Problem statement
Working from the top of the listing below, retype each line through the line containing "SC = bpy.context.scene", both included, with no pictures.
***** Data provided
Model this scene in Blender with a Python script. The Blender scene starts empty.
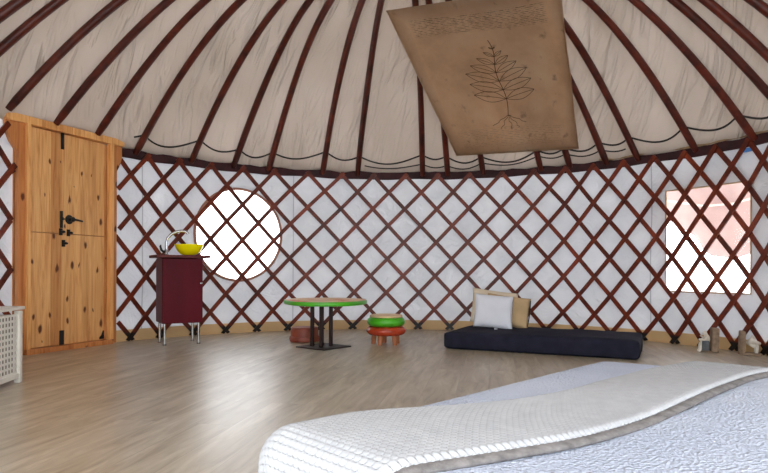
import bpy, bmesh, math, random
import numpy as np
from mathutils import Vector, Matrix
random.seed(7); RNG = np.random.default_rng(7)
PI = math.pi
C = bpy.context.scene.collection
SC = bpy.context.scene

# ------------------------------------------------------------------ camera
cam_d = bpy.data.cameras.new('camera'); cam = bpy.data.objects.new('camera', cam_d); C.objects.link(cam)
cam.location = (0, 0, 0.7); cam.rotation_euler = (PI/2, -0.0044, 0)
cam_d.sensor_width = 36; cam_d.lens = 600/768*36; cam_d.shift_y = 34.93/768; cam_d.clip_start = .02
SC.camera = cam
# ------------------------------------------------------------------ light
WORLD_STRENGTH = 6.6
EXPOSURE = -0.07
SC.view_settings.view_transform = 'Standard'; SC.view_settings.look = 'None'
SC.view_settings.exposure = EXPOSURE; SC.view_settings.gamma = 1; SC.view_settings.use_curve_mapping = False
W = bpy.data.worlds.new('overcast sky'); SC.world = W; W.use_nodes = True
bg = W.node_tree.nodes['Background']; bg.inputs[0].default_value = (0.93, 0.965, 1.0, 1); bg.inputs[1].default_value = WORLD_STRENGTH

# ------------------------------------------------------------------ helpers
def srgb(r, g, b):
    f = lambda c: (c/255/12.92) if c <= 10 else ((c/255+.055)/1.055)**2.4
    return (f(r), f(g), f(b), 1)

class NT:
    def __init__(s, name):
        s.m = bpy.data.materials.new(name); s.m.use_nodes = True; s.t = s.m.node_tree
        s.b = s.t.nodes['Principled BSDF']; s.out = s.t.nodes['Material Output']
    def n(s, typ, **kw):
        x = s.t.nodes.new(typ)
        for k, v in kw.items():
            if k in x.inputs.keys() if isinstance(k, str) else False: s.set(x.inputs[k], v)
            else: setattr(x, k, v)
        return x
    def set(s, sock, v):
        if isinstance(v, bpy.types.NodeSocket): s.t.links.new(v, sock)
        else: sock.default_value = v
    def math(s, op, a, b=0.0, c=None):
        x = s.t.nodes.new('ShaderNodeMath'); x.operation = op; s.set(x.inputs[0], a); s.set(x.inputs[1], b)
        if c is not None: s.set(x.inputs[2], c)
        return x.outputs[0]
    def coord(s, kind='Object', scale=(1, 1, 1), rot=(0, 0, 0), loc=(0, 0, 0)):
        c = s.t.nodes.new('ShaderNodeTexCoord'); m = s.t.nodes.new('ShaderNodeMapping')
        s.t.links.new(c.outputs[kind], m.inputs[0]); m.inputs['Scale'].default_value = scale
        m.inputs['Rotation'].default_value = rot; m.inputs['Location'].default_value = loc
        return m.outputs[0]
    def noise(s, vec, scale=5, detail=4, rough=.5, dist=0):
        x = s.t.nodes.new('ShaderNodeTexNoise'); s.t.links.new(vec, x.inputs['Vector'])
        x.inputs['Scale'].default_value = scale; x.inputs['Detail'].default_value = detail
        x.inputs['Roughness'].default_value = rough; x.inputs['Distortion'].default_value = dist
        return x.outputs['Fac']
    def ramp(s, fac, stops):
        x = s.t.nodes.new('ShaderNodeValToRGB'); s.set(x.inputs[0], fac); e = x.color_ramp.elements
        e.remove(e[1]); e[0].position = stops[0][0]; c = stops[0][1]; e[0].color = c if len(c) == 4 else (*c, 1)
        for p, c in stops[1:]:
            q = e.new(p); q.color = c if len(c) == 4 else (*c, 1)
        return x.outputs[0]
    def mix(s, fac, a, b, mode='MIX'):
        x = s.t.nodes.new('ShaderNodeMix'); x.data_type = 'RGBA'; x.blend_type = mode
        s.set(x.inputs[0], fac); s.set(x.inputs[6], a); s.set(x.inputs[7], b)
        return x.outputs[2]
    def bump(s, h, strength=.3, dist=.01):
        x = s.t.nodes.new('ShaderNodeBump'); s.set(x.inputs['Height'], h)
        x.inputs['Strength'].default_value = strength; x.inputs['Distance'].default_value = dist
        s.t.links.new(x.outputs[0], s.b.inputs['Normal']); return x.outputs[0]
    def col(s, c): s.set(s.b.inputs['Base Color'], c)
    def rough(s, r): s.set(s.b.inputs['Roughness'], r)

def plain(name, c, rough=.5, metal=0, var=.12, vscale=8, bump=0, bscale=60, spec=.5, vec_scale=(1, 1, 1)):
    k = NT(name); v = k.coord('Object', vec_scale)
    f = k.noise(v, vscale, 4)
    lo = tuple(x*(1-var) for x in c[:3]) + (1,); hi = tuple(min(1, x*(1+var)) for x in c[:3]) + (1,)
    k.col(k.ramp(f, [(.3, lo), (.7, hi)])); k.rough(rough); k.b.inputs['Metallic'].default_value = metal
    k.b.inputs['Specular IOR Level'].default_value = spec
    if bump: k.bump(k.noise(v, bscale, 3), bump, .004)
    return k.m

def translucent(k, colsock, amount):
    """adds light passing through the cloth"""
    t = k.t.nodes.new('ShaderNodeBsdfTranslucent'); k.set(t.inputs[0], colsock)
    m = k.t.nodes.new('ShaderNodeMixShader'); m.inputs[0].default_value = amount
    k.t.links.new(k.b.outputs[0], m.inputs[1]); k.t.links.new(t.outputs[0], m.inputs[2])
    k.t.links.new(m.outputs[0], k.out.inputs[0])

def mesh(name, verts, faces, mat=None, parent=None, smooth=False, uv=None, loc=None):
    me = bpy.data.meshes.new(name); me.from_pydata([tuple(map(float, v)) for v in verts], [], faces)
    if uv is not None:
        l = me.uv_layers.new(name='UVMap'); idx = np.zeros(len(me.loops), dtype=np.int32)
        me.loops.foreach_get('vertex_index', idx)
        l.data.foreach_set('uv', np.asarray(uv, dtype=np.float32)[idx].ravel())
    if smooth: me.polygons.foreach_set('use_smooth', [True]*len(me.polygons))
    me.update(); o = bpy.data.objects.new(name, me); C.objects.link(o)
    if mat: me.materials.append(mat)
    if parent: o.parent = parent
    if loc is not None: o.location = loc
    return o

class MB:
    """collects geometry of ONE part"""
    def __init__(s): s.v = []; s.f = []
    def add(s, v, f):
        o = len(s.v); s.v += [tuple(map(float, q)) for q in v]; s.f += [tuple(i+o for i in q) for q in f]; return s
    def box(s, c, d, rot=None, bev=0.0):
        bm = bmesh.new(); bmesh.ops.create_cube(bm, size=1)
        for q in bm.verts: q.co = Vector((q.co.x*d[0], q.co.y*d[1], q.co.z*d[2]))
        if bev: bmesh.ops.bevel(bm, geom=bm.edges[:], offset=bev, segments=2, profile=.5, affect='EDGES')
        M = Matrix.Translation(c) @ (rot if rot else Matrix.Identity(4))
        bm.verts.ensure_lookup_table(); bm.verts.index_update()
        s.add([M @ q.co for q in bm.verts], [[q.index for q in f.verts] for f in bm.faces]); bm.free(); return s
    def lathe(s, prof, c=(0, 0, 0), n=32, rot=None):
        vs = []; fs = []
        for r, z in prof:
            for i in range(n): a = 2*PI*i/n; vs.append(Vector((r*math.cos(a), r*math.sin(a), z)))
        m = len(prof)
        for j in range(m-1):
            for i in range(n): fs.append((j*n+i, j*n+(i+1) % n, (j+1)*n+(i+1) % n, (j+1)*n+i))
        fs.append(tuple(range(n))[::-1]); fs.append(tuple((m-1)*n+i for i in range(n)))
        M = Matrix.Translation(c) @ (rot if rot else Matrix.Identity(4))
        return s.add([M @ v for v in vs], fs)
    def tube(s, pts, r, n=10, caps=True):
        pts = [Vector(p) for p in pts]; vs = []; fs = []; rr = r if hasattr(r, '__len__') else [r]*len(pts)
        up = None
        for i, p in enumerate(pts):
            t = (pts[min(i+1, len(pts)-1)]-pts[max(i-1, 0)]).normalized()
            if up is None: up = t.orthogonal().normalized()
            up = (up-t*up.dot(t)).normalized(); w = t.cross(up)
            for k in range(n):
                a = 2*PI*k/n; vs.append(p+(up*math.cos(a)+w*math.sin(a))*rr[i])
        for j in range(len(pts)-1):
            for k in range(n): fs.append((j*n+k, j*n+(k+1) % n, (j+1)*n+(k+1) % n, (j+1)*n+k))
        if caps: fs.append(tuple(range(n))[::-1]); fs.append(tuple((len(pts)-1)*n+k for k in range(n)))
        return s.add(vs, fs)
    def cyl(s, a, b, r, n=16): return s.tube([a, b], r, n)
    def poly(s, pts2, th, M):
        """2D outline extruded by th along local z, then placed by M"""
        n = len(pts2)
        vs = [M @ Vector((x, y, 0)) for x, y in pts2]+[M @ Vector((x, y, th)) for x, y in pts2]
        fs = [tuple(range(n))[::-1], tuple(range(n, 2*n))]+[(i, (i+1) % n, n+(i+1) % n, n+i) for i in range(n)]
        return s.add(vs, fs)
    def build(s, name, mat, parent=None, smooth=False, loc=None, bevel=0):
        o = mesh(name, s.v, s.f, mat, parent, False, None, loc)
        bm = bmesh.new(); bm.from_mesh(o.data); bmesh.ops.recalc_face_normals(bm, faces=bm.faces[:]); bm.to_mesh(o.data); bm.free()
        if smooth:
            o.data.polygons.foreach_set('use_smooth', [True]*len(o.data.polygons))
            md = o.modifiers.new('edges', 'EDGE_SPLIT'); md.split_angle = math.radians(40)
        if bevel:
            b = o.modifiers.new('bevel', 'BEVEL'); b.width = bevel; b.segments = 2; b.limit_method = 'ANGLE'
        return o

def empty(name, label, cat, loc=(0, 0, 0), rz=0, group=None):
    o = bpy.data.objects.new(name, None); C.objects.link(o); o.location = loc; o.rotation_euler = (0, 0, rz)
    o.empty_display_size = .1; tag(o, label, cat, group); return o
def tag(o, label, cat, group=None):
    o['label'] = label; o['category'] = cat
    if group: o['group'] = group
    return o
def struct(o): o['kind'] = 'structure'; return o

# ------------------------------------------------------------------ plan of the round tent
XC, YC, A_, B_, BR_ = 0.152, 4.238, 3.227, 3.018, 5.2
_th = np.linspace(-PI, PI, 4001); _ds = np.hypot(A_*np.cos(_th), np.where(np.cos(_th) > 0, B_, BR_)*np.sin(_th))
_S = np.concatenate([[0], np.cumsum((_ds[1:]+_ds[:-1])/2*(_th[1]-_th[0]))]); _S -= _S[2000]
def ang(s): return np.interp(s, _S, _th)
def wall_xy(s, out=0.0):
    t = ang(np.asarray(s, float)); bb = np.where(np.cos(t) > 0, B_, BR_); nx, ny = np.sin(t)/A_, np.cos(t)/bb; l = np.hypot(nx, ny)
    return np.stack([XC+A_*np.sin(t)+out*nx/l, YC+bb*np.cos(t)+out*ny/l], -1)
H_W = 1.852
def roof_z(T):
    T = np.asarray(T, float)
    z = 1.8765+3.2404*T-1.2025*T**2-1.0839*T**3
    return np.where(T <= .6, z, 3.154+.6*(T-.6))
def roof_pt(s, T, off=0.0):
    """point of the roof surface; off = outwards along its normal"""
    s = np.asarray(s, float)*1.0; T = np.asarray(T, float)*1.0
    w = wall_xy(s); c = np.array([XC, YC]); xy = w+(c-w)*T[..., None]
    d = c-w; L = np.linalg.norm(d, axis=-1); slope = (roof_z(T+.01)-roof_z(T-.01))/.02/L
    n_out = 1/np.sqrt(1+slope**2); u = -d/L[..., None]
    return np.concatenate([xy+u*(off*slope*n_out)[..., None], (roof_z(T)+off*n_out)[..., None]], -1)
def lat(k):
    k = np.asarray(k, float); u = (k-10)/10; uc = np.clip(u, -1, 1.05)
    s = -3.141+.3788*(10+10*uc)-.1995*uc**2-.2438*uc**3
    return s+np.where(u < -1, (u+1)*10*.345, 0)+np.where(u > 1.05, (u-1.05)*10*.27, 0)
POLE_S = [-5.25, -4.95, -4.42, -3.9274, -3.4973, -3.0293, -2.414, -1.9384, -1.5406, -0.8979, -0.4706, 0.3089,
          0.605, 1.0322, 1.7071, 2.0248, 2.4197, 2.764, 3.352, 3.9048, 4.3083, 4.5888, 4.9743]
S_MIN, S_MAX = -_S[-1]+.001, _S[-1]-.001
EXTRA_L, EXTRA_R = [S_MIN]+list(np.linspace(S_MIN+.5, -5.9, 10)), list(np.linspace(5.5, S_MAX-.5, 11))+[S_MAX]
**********
Written solution
Model this scene in Blender with a Python script. The Blender scene starts empty.
import bpy, bmesh, math, random
import numpy as np
from mathutils import Vector, Matrix
random.seed(7); RNG = np.random.default_rng(7)
PI = math.pi
C = bpy.context.scene.collection
SC = bpy.context.scene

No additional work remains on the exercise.